Let $S$ be a connected subset of $\mathbf{R}^3$. I would like to know if there is any condition on $S$ under which any straight line $p: [0, 1] \rightarrow \mathbf{R}^3$, where $p(0) \in S$ and $p(1) \notin S$, passes through the boundary of $S$ only finitely many times.
Here passing through may be defined as follows.
The curve $p$ is said to enter the boundary $\partial S$ from $A$ at time $t$ if $p(t) \in \partial S$ and there exists $\varepsilon > 0$ such that $p(t - \delta) \in A$ for all $0 < \delta < \varepsilon$.
The curve $p$ is said to leave the boundary $\partial S$ to $A$ at time $t$ if $p(t) \in \partial S$ and there exists $\varepsilon > 0$ such that $p(t + \delta) \in A$ for all $0 < \delta < \varepsilon$.
The curve $p$ passes through $\partial S$ if one of the following happens:
$p$ enters $\partial S$ from ext($S$) at time $t_0$ and leaves $\partial S$ to int($S$) at time $t_1$ where $p(t) \in \partial S, \forall t \in [t_0, t_1]$.
$p$ enters $\partial S$ from int($S$) at time $t_0$ and leaves $\partial S$ to ext($S$) at time $t_1$ where $p(t) \in \partial S, \forall t \in [t_0, t_1]$.
Note that $t_0$ may be equal to $t_1$.
I tried to think of it first in two dimensional. If I have a set $S$ whose boundary has some portion containing infinite wiggles (I think of if as something similar to the topologist's sine curve), there might be a case where a curve $p$, starting inside $S$ and ending outside, passes through the boundary infinitely many times.
What conditions would prevent this situations from happening (in general)? I guess there may be some conditions on some kind of regularity of the boundary of the set $S$. Can anyone point me to some related keywords?
EDIT(1): Added the notion of passing through.

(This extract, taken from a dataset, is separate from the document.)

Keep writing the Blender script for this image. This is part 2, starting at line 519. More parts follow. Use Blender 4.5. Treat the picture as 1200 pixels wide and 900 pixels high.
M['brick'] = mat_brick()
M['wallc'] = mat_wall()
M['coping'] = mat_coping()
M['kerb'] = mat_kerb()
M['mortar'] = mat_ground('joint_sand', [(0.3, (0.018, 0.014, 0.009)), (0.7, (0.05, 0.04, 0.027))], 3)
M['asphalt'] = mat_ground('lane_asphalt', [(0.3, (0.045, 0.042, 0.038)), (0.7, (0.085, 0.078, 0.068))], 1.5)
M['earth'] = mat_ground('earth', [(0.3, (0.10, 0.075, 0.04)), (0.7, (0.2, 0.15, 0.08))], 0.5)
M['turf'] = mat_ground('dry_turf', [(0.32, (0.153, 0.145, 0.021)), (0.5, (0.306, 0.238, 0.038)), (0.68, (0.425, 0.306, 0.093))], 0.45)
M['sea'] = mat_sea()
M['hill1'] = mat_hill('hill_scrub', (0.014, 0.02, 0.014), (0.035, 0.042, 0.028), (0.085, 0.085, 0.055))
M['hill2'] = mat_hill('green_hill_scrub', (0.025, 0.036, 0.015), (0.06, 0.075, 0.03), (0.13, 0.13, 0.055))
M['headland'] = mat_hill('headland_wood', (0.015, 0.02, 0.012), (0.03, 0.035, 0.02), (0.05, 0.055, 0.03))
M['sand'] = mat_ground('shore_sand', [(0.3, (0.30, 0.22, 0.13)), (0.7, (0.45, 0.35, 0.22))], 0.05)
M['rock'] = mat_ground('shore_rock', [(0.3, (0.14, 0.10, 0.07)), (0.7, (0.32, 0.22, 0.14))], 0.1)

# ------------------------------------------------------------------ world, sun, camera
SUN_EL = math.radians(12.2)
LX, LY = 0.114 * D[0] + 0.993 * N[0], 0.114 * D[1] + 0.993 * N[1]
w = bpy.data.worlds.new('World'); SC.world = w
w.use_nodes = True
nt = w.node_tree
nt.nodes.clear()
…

EDIT(2): Added an assumption on $p$.
EDIT(3): Restricted $p$ to be a straight line
EDIT(4): I think differentiability of the boundary curve (in two dimensional case, for example) might be related here. For example, from the figure above, I generated the boundary curve by attaching a segment of curve $y = x\sin(1/x)$, from $x = 0$ to some positive number, to some smooth curves. This boundary curve does not have continuous first derivative. I suspect that other boundaries with these kinds of infinite wiggles (still do know how to address it properly, though) would not have continuous derivative as well. Maybe if the boundary curve is $C^1-$ or $C^2-$continuous (and the path $p$ is a straight line), $p$ will then pass through the boundary of $S$ only finitely many times? Is there any related result? And can this idea be generalized to the three dimensional case as well?